▶ THE REQUEST:
Go through the listing and return every line with "this" in it.

(Dataset excerpt)
****************

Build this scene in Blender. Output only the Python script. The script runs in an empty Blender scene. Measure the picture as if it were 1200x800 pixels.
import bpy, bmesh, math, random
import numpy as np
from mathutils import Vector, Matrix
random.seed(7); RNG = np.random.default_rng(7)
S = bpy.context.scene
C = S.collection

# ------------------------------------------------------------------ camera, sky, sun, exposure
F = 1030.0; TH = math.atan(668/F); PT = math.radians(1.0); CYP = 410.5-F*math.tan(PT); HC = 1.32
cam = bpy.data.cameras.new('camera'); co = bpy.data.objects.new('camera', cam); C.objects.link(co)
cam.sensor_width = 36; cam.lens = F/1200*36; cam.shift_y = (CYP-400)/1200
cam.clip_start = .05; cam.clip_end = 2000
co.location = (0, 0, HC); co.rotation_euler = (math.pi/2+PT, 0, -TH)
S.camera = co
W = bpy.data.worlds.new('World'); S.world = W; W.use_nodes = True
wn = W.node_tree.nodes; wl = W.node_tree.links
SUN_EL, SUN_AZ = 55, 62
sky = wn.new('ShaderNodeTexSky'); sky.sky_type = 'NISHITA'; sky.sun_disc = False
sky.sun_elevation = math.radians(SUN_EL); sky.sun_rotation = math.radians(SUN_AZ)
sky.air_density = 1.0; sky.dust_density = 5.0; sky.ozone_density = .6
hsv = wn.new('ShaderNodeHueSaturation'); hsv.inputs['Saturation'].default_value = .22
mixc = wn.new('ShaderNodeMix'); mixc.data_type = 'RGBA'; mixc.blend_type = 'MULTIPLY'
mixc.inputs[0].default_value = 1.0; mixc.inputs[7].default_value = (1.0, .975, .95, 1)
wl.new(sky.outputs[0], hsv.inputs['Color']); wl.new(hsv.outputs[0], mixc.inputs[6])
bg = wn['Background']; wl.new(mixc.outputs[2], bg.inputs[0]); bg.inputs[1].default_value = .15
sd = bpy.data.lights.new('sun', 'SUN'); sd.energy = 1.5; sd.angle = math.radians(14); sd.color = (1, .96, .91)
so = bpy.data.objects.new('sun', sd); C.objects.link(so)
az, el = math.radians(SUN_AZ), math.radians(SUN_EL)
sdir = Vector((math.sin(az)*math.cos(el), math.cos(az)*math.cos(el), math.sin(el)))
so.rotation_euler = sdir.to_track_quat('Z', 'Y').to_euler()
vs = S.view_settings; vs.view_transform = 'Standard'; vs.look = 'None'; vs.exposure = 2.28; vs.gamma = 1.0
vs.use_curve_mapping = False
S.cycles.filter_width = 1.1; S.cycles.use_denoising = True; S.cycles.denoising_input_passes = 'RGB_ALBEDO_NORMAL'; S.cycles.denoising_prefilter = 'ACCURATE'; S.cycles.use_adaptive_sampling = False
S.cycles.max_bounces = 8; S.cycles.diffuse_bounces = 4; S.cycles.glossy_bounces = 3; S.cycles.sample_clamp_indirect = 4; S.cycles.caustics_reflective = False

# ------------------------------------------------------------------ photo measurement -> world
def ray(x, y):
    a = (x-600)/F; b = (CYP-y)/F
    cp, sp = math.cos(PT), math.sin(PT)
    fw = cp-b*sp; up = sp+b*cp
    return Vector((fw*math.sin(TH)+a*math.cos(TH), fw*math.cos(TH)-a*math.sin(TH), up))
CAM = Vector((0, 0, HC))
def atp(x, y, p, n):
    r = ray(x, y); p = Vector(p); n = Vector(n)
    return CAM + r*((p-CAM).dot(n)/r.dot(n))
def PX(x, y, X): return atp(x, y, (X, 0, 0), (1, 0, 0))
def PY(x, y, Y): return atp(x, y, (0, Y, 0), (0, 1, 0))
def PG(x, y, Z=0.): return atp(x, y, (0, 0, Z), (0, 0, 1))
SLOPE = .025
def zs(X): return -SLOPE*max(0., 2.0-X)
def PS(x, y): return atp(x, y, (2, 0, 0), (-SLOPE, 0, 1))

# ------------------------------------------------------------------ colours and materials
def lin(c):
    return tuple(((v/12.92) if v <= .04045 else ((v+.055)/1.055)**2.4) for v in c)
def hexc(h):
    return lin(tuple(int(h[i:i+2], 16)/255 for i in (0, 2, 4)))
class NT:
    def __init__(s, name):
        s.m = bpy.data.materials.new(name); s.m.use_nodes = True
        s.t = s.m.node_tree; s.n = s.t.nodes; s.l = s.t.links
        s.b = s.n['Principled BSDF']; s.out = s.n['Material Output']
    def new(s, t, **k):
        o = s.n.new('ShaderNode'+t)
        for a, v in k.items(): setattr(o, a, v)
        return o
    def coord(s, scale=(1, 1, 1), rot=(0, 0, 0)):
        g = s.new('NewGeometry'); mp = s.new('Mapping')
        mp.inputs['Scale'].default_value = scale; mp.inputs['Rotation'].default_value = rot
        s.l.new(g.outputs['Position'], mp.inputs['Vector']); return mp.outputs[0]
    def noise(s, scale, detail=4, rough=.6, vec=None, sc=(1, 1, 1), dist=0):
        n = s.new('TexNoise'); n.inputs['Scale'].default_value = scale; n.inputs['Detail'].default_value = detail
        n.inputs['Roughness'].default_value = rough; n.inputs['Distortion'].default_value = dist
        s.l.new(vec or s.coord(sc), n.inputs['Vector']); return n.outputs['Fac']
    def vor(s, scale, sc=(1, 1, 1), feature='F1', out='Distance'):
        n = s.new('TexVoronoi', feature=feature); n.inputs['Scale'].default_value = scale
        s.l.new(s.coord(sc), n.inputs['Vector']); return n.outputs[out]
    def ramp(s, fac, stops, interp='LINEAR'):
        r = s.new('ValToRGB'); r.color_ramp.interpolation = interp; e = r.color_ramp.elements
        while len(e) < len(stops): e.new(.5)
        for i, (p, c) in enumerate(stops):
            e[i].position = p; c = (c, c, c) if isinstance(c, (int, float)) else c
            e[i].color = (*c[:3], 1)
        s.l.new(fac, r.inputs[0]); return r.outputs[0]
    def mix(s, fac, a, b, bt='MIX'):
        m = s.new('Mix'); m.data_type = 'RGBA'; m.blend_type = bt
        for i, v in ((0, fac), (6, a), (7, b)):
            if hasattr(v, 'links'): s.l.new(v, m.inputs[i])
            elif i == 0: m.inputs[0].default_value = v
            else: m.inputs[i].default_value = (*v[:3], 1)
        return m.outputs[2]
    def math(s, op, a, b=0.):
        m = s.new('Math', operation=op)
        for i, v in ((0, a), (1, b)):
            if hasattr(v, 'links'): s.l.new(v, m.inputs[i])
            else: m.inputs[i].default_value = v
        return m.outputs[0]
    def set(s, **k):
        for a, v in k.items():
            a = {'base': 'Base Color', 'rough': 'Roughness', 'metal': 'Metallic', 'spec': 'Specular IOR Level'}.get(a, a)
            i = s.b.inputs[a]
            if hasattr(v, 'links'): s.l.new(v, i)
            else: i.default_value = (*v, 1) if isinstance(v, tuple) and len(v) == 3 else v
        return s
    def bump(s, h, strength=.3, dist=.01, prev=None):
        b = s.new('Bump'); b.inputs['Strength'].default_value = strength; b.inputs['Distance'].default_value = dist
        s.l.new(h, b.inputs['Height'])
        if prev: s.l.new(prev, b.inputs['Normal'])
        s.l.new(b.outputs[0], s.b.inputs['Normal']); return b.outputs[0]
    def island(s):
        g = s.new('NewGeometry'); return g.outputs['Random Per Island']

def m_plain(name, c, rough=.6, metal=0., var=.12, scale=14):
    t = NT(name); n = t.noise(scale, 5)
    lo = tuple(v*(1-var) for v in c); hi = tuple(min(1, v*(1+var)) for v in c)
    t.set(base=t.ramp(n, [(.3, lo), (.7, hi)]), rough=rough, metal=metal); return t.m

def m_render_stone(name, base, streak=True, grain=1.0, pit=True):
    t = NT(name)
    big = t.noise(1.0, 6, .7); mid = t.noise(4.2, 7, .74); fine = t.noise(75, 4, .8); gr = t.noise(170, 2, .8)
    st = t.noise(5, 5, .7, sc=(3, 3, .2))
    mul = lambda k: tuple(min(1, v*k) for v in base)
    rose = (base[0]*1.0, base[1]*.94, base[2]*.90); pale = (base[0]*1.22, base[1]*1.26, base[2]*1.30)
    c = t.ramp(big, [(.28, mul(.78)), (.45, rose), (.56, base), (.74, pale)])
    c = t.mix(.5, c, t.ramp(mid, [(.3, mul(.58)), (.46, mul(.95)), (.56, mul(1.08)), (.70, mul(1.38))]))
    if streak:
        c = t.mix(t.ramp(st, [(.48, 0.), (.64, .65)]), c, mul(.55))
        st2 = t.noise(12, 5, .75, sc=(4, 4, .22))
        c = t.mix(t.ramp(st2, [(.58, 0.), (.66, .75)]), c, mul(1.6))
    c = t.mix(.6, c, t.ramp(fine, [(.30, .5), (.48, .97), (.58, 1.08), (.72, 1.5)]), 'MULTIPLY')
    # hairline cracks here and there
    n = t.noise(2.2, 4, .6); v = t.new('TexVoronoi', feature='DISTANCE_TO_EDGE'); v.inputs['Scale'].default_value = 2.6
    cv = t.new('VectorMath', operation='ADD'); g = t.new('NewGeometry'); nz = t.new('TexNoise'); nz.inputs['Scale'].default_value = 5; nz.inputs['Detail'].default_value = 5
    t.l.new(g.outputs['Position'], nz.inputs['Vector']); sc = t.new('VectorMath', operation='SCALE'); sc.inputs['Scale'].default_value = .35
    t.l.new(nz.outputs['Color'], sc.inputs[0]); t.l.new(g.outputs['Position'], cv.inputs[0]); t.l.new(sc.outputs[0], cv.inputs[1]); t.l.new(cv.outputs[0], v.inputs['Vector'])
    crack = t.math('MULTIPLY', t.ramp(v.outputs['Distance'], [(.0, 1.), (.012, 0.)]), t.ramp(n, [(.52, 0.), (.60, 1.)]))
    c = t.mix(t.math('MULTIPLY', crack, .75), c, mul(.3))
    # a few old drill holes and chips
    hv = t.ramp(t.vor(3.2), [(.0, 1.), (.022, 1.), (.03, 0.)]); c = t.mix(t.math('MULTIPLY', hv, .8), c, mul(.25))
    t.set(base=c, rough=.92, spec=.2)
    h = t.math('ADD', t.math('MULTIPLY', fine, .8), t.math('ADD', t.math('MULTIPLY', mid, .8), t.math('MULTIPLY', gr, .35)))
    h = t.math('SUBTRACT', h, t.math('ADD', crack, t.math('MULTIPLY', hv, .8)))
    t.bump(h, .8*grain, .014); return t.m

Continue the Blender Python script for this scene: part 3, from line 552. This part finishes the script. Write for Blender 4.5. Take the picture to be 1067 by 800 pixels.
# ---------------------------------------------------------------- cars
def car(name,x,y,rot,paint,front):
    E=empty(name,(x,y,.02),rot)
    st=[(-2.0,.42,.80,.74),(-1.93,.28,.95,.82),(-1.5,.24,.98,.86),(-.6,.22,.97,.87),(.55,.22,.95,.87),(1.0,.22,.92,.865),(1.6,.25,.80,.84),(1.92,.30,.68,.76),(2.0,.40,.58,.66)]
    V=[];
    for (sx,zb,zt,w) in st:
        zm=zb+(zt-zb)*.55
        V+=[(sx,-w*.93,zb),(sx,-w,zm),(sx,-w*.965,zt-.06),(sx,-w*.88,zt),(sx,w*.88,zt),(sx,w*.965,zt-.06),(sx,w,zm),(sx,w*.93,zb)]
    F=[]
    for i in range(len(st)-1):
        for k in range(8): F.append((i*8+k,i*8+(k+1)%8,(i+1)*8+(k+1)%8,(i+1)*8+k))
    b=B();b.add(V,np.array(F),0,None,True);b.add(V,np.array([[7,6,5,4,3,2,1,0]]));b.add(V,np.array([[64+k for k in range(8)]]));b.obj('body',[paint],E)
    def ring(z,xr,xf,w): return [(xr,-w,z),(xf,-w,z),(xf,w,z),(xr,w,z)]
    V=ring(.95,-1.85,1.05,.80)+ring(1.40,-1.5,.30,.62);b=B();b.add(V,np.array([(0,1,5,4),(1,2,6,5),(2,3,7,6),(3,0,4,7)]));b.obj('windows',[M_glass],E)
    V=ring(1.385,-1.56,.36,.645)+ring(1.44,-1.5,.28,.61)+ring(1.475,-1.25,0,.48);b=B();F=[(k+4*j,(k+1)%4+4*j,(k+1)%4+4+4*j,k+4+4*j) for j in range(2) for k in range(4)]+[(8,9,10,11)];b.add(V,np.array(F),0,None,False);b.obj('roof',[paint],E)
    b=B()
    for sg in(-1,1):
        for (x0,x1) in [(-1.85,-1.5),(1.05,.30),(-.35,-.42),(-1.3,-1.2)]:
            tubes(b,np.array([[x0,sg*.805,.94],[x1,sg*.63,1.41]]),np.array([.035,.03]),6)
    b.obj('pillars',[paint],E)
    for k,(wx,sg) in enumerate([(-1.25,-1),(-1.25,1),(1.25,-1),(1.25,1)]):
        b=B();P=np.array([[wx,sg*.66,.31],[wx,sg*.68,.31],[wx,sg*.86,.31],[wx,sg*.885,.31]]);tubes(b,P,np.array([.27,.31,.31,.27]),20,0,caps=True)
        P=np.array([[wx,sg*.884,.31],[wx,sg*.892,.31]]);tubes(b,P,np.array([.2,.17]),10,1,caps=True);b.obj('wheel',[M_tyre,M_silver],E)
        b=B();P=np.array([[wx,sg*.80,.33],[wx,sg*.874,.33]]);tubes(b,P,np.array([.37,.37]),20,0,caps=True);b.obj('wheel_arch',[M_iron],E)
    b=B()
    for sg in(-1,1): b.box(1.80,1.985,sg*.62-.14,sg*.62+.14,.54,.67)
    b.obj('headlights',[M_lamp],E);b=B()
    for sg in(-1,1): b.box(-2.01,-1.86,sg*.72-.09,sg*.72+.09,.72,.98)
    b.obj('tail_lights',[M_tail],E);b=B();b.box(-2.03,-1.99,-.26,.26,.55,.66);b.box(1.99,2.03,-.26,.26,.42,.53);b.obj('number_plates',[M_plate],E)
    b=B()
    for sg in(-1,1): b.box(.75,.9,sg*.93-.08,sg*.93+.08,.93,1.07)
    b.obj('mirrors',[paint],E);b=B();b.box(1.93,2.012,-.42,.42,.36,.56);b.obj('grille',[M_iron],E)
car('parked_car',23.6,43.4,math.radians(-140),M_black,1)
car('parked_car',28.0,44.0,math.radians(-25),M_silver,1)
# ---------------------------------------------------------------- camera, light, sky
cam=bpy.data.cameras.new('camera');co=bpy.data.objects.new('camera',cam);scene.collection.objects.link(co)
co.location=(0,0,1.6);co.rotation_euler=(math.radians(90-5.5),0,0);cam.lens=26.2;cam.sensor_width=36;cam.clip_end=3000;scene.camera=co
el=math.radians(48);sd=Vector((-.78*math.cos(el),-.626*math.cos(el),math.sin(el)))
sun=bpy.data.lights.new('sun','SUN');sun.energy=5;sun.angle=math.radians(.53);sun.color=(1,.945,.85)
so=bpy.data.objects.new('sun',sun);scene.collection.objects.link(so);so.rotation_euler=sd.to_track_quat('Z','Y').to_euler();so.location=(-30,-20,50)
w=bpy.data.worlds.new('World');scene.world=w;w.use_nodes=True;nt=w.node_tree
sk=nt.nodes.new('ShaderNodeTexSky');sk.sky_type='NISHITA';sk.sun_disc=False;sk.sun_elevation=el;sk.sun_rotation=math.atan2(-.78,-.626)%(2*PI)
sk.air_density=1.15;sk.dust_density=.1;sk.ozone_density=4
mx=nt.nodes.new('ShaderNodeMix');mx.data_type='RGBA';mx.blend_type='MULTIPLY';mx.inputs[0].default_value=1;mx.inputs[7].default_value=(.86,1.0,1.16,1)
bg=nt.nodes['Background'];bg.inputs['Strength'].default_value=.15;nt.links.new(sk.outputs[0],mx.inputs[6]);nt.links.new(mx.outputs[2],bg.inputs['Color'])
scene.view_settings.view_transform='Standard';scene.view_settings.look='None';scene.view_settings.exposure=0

****************

▶ THE SOLUTION:
Build this scene in Blender. Output only the Python script. The script runs in an empty Blender scene. Measure the picture as if it were 1200x800 pixels.
Continue the Blender Python script for this scene: part 3, from line 552. This part finishes the script. Write for Blender 4.5. Take the picture to be 1067 by 800 pixels.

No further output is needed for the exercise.